Referirse al cuidado de las plantas como un pasatiempo minimiza lo que en realidad ofrecen estos seres. Las plantas utilizan una constelación de poderes que despiertan el intelecto e incitan el alma. A nivel superficial, pueden resultar agradables a la vista, pero debajo de su quietud ocultan una enorme profundidad y contradicción. Esperan y añoran ser comprendidas. Buscan, como cualquier otro ser vivo, desarrollarse y no sólo existir. Esta tarea no es tan sencilla como parece. Las plantas evolucionan a la par de nuestras percepciones. Cuando trabajamos para infundir vida a las plantas, ellas a su vez nos llenan de vida a nosotros. —Chris Siriphand

EJERCICIO PARA COMENZAR A SEMBRAR: REFLEXIÓN


¿Conviviste con plantas o realizaste alguna actividad de jardinería durante tu infancia?
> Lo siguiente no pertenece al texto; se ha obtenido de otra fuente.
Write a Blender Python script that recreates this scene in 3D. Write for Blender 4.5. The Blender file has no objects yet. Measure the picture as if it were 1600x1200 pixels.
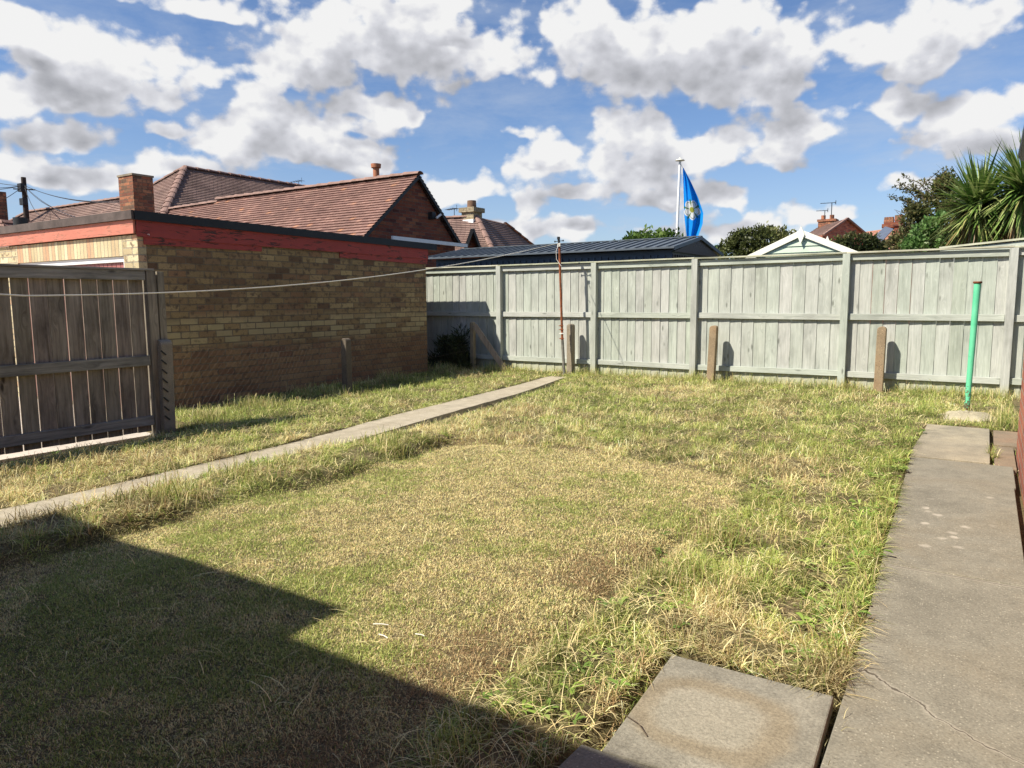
import bpy, math, random
import numpy as np
from math import sin, cos, tan, atan, atan2, radians, sqrt, pi
from mathutils import Vector, Matrix

S = bpy.context.scene
C = S.collection
rng = np.random.default_rng(7)
random.seed(7)

# ------------------------------------------------------------------ camera
F, OFF, ROLL, YAW, H = 1130.0, 133.0, radians(0.35), radians(33.2), 1.25
pt = atan(OFF / F)
fw = np.array([-sin(YAW) * cos(pt), cos(YAW) * cos(pt), -sin(pt)])
rt0 = np.array([cos(YAW), sin(YAW), 0.0]); up0 = np.cross(rt0, fw)
RT = rt0 * cos(ROLL) - up0 * sin(ROLL); UP = up0 * cos(ROLL) + rt0 * sin(ROLL)
RM = np.stack([RT, UP, fw])
EYE = np.array([0.0, 0.0, H])
cd = bpy.data.cameras.new("camera"); cam = bpy.data.objects.new("camera", cd); C.objects.link(cam)
cd.sensor_width = 36; cd.lens = 36 * F / 1600; cd.clip_start = 0.05; cd.clip_end = 3000
M3 = Matrix((RT, UP, -fw)).transposed()
cam.matrix_world = Matrix.Translation((0, 0, H)) @ M3.to_4x4()
S.camera = cam

def ray(x, y): return RM.T @ np.array([(x - 800) / F, (600 - y) / F, 1.0])
def gr(x, y, z=0.0): d = ray(x, y); return EYE + d * ((z - H) / d[2])       # pixel -> point at height z
def oy(x, y, Y): d = ray(x, y); return EYE + d * (Y / d[1])                 # pixel -> point on plane Y
def ox(x, y, X): d = ray(x, y); return EYE + d * (X / d[0])                 # pixel -> point on plane X
def at(x, y, r): d = ray(x, y); return EYE + d / math.hypot(d[0], d[1]) * r # pixel -> point at range r

# ------------------------------------------------------------------ light
SUNV = np.array([0.65, 1.0, -1.30]); SUNV /= np.linalg.norm(SUNV)
sd = bpy.data.lights.new("sun", 'SUN'); sun = bpy.data.objects.new("sun", sd); C.objects.link(sun)
sd.energy = 5.0; sd.angle = radians(0.7); sd.color = (1.0, 0.93, 0.81)
sun.rotation_euler = Vector(SUNV).to_track_quat('-Z', 'Y').to_euler()
sun.location = (-10, -15, 20)
S.view_settings.view_transform = 'Standard'; S.view_settings.look = 'None'
S.view_settings.exposure = 0.62; S.view_settings.gamma = 1.0
S.render.engine = 'CYCLES'
S.render.resolution_x = 1024; S.render.resolution_y = 768
S.cycles.max_bounces = 4; S.cycles.diffuse_bounces = 3; S.cycles.transparent_max_bounces = 8

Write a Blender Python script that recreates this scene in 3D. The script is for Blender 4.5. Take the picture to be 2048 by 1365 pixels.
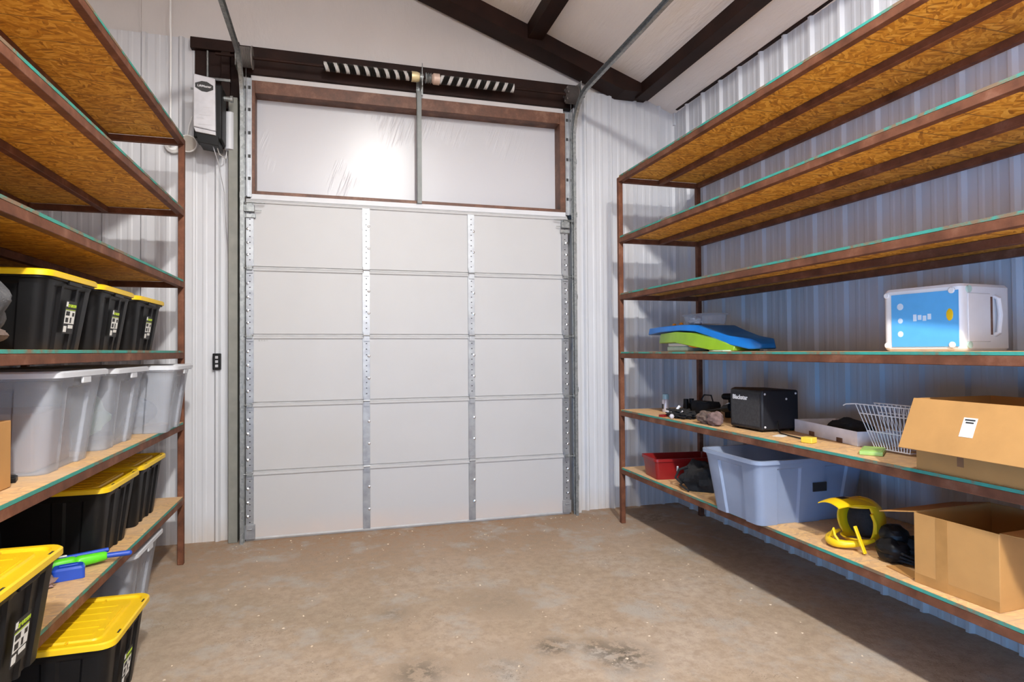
import bpy, math, random
from mathutils import Vector, Matrix, noise
PI = math.pi
random.seed(7)
sc = bpy.context.scene
for o in list(bpy.data.objects): bpy.data.objects.remove(o)
COL = sc.collection

# ------------------------------------------------------------------ camera
F_PX, YAW, PITCH, ROLL = 1226.2, 0.27905, 0.01585, -0.00656
cam_d = bpy.data.cameras.new('camera'); cam = bpy.data.objects.new('camera', cam_d); COL.objects.link(cam)
cam_d.sensor_width = 36.0; cam_d.sensor_fit = 'HORIZONTAL'; cam_d.lens = F_PX/2048*36.0
cam_d.clip_start = 0.05; cam_d.clip_end = 100
cy, sy = math.cos(YAW), math.sin(YAW)
fw = Vector((sy*math.cos(PITCH), cy*math.cos(PITCH), math.sin(PITCH)))
rt = Vector((cy, -sy, 0)); up = rt.cross(fw)
rt2 = rt*math.cos(ROLL) + up*math.sin(ROLL); up2 = rt2.cross(fw)
m = Matrix((rt2, up2, -fw)).transposed().to_4x4()
m.translation = Vector((0.7056, -5.9062, 1.6767))
cam.matrix_world = m
sc.camera = cam

# ------------------------------------------------------------------ world, light, exposure
w = bpy.data.worlds.new('world'); sc.world = w; w.use_nodes = True
wn = w.node_tree.nodes; wn['Background'].inputs[0].default_value = (0.42, 0.62, 1.0, 1); wn['Background'].inputs[1].default_value = 1.0

def light(name, kind, loc, energy, color, size, rot=(0, 0, 0), size_y=None):
    d = bpy.data.lights.new(name, kind); d.energy = energy; d.color = color
    if kind == 'AREA':
        d.shape = 'RECTANGLE'; d.size = size; d.size_y = size_y or size
    else: d.shadow_soft_size = size
    o = bpy.data.objects.new(name, d); COL.objects.link(o); o.location = loc; o.rotation_euler = rot
    return o
bl1 = light('bay_and_fill_light', 'SPOT', (1.42, -4.2, 5.0), 250, (1.0, 0.965, 0.92), 0.13)
fill_spot = light('bay_and_fill_light', 'SPOT', (1.42, -8.2, 5.0), 1130, (1.0, 0.965, 0.92), 0.13)   # added unseen fill lamp that evens out the door
for q in (bl1, fill_spot): q.data.spot_size = math.radians(180); q.data.spot_blend = 0.38   # wide soft cones that dim the upper wall
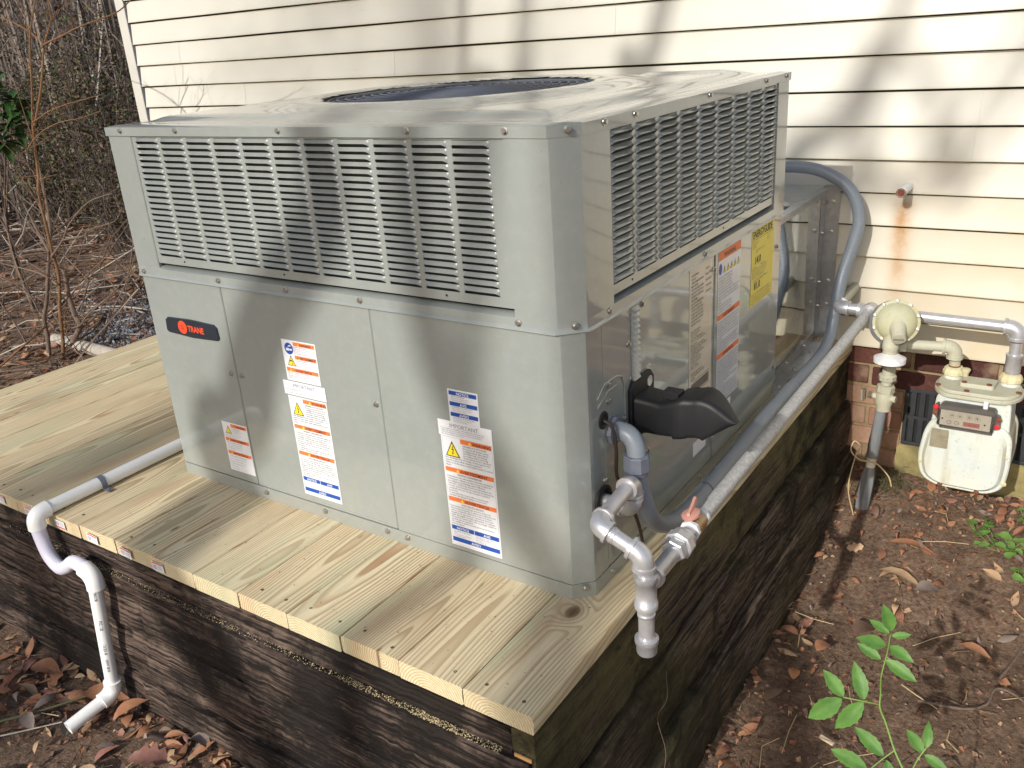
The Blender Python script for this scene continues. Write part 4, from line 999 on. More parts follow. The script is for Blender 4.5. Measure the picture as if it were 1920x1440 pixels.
bars(L, .03, .12, h-.056, h-.066, 2, ['Seasonal Energy Efficiency Ratio', 'SEER']); bars(L, .006, w-.006, h-.097, h-.128, 5, ['Least efficient                 Most efficient', 'Federal law requires this label to be displayed', 'before purchase of this product by the user', 'This energy rating is based on government', 'standard tests of single package units'])
bars(L, .02, .12, h-.131, h-.139, 1, ['Annual Fuel Utilization Efficiency']); bars(L, .006, w-.006, h-.165, .004, 4, ES); L.done()

# exhaust hood, grommets
def hood():
    m = MB(); m.prism([(y, z) for y, z in ((.182, .262), (.270, .262), (.283, .275), (.283, .372), (.270, .387), (.195, .387), (.182, .372))], MS(0, 0, .001), .007, 0, .002); m.build('hood_flange', M['black'], U)
    m = MB(); m._lathe(Vector((.008, .262, .366)), Vector((1, 0, 0)), [(0, .011), (.0015, .011)], 12, 0); m.build('flange_hole', M['paint'], U)
    def loft(secs):
        m = MB(); n = 20; vs = []
        for x, zb, zt, y0, y1 in secs:
            r = min(.012, (zt-zb)*.45, (y1-y0)*.4); cs = [(y0+r, zb+r, math.pi), (y1-r, zb+r, 1.5*math.pi), (y1-r, zt-r, 0), (y0+r, zt-r, .5*math.pi)]
            for cy_, cz_, a0 in cs:
                for k in range(5): a = a0+k/4*math.pi/2; vs.append((x, cy_+r*math.cos(a), cz_+r*math.sin(a)))
        fs = []
        for i in range(len(secs)-1):
            for k in range(n): k2 = (k+1) % n; fs.append((i*n+k, i*n+k2, (i+1)*n+k2, (i+1)*n+k))
        fs += [tuple(range(n-1, -1, -1)), tuple((len(secs)-1)*n+k for k in range(n))]
        m.add(vs, fs); return m
    loft([(.006, .276, .356, .193, .268), (.03, .280, .353, .196, .268), (.055, .280, .350, .196, .268), (.062, .281, .351, .195, .268), (.090, .285, .361, .192, .267)]).build('exhaust_hood', M['black'], U, 45)
    loft([(.088, .281, .362, .189, .271), (.100, .284, .368, .188, .271), (.112, .287, .371, .189, .270), (.116, .289, .370, .191, .268), (.132, .293, .374, .190, .269), (.140, .292, .375, .190, .268), (.146, .289, .3745, .191, .266),
          (.155, .2965, .373, .191, .262), (.165, .3035, .3695, .191, .256), (.175, .311, .364, .192, .249), (.185, .318, .3575, .193, .241), (.195, .3255, .350, .194, .232), (.204, .332, .342, .196, .222), (.211, .3365, .338, .199, .212)]).build('hood_cap', M['black'], U, 40)
    m = MB(); m.box(.060, .094, .205, .235, .3585, .3725, 0, .001); m.build('hood_clip', M['black'], U)
hood()
m = MB(); m._lathe(Vector((.0002, .083, .352)), Vector((1, 0, 0)), [(0, .017), (.002, .017), (.003, .013), (.0005, .011)], 20, 0); m.build('cable_grommet', M['rubber'], U, 50)
m = MB(); m._lathe(Vector((.0002, .072, .190)), Vector((1, 0, 0)), [(0, .031), (.004, .031), (.006, .026), (.001, .022)], 24, 0); m.build('gas_grommet', M['rubber'], U, 50)
# ------------------------------------------------------------------ sheet metal duct behind the unit
D = empty('metal_duct', (-.5, 1.37, 0), 'shiny galvanised sheet metal duct box between the unit and the house wall', 'duct')
DX, DZ = -.046, .505
m = MB(); n = 14                                   # gently buckled side sheet
vs = []; fs = []
for i in range(n):
    for j in range(n):
        y = 1.075+(1.655-1.075)*i/(n-1); z = .004+(DZ-.006)*j/(n-1)
        e = math.sin(math.pi*i/(n-1))*math.sin(math.pi*j/(n-1)); vs.append((DX+.0035*e*math.sin(y*9+z*5), y, z))
fs = [(i*n+j, (i+1)*n+j, (i+1)*n+j+1, i*n+j+1) for i in range(n-1) for j in range(n-1)]
m.add(vs, fs); m.build('side_sheet', M['galv'], D, 60)
m = MB(); m.box(-.98, DX-.0015, 1.075, 1.655, .003, DZ, 0, .002); m.build('duct_body', M['galv'], D)
m = MB(); m.box(DX-.002, DX+.022, 1.075, 1.6, DZ+.0005, DZ+.002); m.box(DX+.0005, DX+.002, 1.075, 1.604, DZ-.032, DZ); m.build('top_flange', M['galv2'], D)
m = MB(); m.box(DX+.0005, DX+.0018, 1.606, 1.6485, .004, DZ+.003); m.box(DX+.0005, DX+.046, 1.649, 1.6505, .004, DZ+.003); m.build('wall_flange', M['galv2'], D)
m = MB(); m.box(DX+.0005, DX+.040, 1.08, 1.60, .0015, .0028); m.box(DX+.0005, DX+.0018, 1.08, 1.60, .003, .036); m.build('deck_flange', M['galv2'], D)
dsc = MB(); dsc._lathe(Vector((0, 0, 0)), Vector((0, -1, 0)), [(0, .0075), (.001, .0072), (.0015, .0048), (.0055, .0046), (.006, .004)], 8, 0); dsc = dsc.mesh('duct_screw', M['zinc'])
for z in (.455, .36, .20, .12): inst(dsc, 'duct_screw', D, (DX+.026, 1.6488, z)); inst(dsc, 'duct_screw', D, (DX+.0022, 1.628, z), (0, 0, math.pi/2))
for y in (1.18, 1.33, 1.50): inst(dsc, 'duct_screw', D, (DX+.026, y, .0032), (-math.pi/2, 0, 0)); inst(dsc, 'duct_screw', D, (DX+.0022, y, .022), (0, 0, math.pi/2))
m = MB(); m.tube(spline([(DX-.02, 1.09, DZ+.013), (-.3, 1.30, DZ+.013), (-.6, 1.32, DZ+.013)]), .011, 10); m.build('top_seam', M['galv2'], D, 60)

# ------------------------------------------------------------------ conduit
cp = spline([(.052, .112, .262), (.053, .122, .205), (.056, .165, .115), (.056, .245, .062), (.053, .33, .040), (.049, .45, .034), (.046, .72, .040), (.046, 1.0, .050), (.047, 1.20, .047), (.049, 1.36, .052), (.050, 1.445, .085), (.050, 1.485, .16), (.052, 1.53, .25), (.070, 1.56, .345), (.079, 1.572, .425), (.050, 1.572, .505), (-.02, 1.572, .555), (-.10, 1.568, .574), (-.22, 1.55, .574), (-.5, 1.5, .56), (-.8, 1.45, .55)], 9)
C_ = empty('electrical_conduit', (.055, .8, 0), 'grey flexible conduit running along the unit and looping up over the duct', 'conduit')
m = MB(); rr = [.0184 for _ in cp]; m.tube(cp, rr, 18); m.build('flexible_tube', M['conduit'], C_, 60)
m = MB()                                           # ribs where the jacket is bent
for i, p in enumerate(cp[:-1]):
    q = cp[i+1]; Lg = (q-p).length
    if not (.085 < p.z < .56 and p.y > 1.4): continue
    k = max(1, int(Lg/.0065)); ax = (q-p).normalized()
    for j in range(k): c = p+(q-p)*(j/k); m.lathe(c-ax*.0012, ax, [(0, .0181), (.0008, .0191), (.0016, .0191), (.0024, .0181)], 14)
tag(m.build('jacket_ribs', M['conduit'], C_, 60), kind='stuff')
for t in ((.049, .46, .0345), (.0463, 1.10, .0495)):
    m = MB(); m._lathe(Vector((t[0], t[1]-.004, t[2])), Vector((0, 1, .01)), [(0, .0186), (.0006, .0199), (.0024, .0199), (.003, .0186)], 18, 0); m.build('joint_ring', M['condfit'], C_, 60)
m = MB(); m._lathe(Vector((-.155, 1.561, .574)), Vector((-1, -.13, 0)), [(0, .0186), (.0006, .0206), (.012, .0206), (.0126, .0186)], 18, 0); m.box(-.166, -.154, 1.535, 1.56, .508, .5105); m.box(-.166, -.154, 1.535, 1.5365, .508, .56); m.build('conduit_strap', M['galv2'], C_, 40)
m = MB(); hexnut(m, (.0055, .118, .318), (1, 0, 0), .011, .0275, 0, 8); m.lathe((.0005, .118, .318), (1, 0, 0), [(0, .0225), (.001, .0235), (.0015, .022)], 18)
m.build('lock_nut', M['condfit'], C_, 40)
m = MB(); el = bez((.010, .118, .318), (.050, .118, .322), (.052, .113, .278), 12); m.tube(el, [.0185]*12, 18); m.build('angle_connector', M['conduit'], C_, 60)
m = MB(); hexnut(m, (.052, .1125, .264), (0, .02, -1), .034, .0255, 0, 8); m.lathe((.052, .112, .247), (0, .05, -1), [(0, .0235), (.008, .0215), (.009, .018)], 18); m.build('gland_nut', M['condfit'], C_, 30)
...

De ser así, ¿cuáles fueron algunas de tus experiencias más memorables? Si estas experiencias ocurrieron en una etapa más tardía de tu vida, reflexiona acerca de ellas. Si aún están por ocurrir, ¿qué ideas tienes para incentivar una mayor comunión con las plantas, la jardinería o la naturaleza?¿Hubo una persona o un grupo de personas en tu vida que influyeran o fomentaran tu interés por las plantas?, ¿de qué manera?¿Cómo crees que ha cambiado tu actitud respecto a las plantas a medida que has madurado?